Édito : Quand l’école vacille, la nation chancelle

Édito : Quand l’école vacille, la nation chancelle
« Subjuguer l’ennemi sans livrer bataille est le summum de l’excellence », écrivait Sun Tzu dans L’Art de la guerre. Il n’imaginait sans doute pas que ses mots résonneraient, des siècles plus tard, dans un pays d’Afrique de l’Ouest où ce ne sont plus les canons qui menacent, mais la faillite silencieuse de l’éducation. Car il n’est plus nécessaire de bombarder un pays pour l’anéantir : il suffit de miner son école. De saper le socle moral sur lequel reposent les générations futures.
Il fut un temps — pas si lointain — où l’école sénégalaise était perçue comme le creuset d’une élite éclairée, un sanctuaire où l’on apprenait non seulement à lire, écrire et compter, mais aussi à se construire en citoyen responsable, imprégné de valeurs, de dignité et de respect. Aujourd’hui, cette noble institution se vide de son essence, glissant dangereusement d’instance de socialisation à lieu de dérive, parfois même de déviance.
Les images récemment captées lors d’une semaine culturelle dans un collège de Ziguinchor, et largement relayées sur les réseaux sociaux, ne sont que les symptômes visibles d’un mal plus profond. Ce qui aurait dû être une célébration de l’identité culturelle et de la créativité intellectuelle s’est transformé en scène d’exhibition, en théâtre de la provocation et de la perte de repères. Il ne s’agit plus d’un cas isolé, mais d’un reflet inquiétant d’une société qui se déstructure sous nos yeux.

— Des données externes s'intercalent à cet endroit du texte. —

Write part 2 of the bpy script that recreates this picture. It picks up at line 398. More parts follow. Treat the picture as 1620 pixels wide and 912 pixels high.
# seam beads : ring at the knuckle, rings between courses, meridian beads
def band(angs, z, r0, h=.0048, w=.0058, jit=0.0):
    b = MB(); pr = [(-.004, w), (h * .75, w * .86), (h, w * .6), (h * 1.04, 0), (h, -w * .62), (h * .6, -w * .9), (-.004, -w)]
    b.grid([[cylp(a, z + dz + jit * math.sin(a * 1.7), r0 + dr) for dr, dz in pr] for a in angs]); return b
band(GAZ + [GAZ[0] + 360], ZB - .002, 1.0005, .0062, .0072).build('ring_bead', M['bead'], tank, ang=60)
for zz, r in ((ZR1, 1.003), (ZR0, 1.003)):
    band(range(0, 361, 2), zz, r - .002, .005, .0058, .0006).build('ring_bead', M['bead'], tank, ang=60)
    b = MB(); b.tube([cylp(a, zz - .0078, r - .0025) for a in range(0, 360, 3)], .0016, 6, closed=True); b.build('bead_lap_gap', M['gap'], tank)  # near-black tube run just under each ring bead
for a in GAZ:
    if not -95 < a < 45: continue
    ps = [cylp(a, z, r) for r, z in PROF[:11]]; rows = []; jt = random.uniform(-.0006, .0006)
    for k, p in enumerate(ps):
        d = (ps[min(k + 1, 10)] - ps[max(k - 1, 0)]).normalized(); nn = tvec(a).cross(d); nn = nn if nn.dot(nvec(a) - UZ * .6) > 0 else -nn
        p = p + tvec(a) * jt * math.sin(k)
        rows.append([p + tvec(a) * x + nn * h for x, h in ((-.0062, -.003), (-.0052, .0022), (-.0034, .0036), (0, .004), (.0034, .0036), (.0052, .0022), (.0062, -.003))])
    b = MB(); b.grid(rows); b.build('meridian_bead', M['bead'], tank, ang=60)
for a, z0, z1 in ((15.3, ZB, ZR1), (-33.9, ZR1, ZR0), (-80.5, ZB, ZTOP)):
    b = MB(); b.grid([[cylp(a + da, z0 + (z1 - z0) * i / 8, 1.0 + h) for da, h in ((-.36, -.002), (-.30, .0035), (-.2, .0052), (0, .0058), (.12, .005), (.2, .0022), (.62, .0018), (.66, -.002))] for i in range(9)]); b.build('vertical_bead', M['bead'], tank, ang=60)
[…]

Mais peut-on vraiment en être surpris ? Un peuple qui a perdu ses valeurs ne peut espérer que sa jeunesse les invente. Un pays qui glorifie l’ostentation, la facilité, la duplicité et la consommation effrénée ne peut rêver d’une école disciplinée, rigoureuse et noble. Nos jeunes ne font que reproduire, parfois de manière maladroite, souvent de manière inquiétante, ce que nous leur avons transmis — ou ce que nous avons cessé de leur transmettre.
Les insultes publiques, les atteintes aux bonnes mœurs, les spectacles dégradants ne tombent pas du ciel. Ce sont les fruits amers d’une éducation défaillante, d’une société qui a fait de la vulgarité une norme, de l’insolence un style, et du vide culturel un modèle. Le langage ordurier s’invite dans la musique, dans les discours, dans les rues, et même dans les salles de classe. Certains sportifs s’affichent en se réclamant de mafias imaginaires. Des célébrités autoproclamées insultent à longueur de journée et sont portées aux nues. Et puis, on demande à nos enfants d’être sages, respectueux et disciplinés. Quelle incohérence ! Quelle hypocrisie !
Comment expliquer à un élève que ces figures de la déchéance morale ne sont pas des modèles, quand il les voit partout, admirés, suivis, imités ? Comment lui parler d’intégrité, alors qu’il est témoin, au quotidien, de tant d’indignité ? L’enfant apprend d’abord par l’exemple. Il copie ce qu’il voit, ce qu’il entend, ce qui est valorisé autour de lui.
Pendant ce temps, l’école continue de s’effondrer en silence. L’enseignant fait semblant d’enseigner, l’élève fait semblant d’apprendre, l’État fait semblant d’encadrer. Dans certaines écoles, les cours sont transformés en défilés de mode, et la discipline y est perçue comme une oppression. L’autorité a disparu, et avec elle, la transmission des repères fondamentaux.
Il est urgent de dire la vérité, de sortir de la façade, d’arrêter de maquiller l’échec collectif. Il ne s’agit pas de jeter l’anathème sur la jeunesse, mais de reconnaître notre responsabilité d’adultes, de parents, d’éducateurs, de décideurs. Il faut restaurer la mission de l’école : celle de former, d’élever, de transmettre. Redonner à l’éducation sa noblesse, sa rigueur, sa portée émancipatrice.
Car si l’école vacille, la nation chancelle. Si l’éducation échoue, c’est l’avenir qui s’écroule.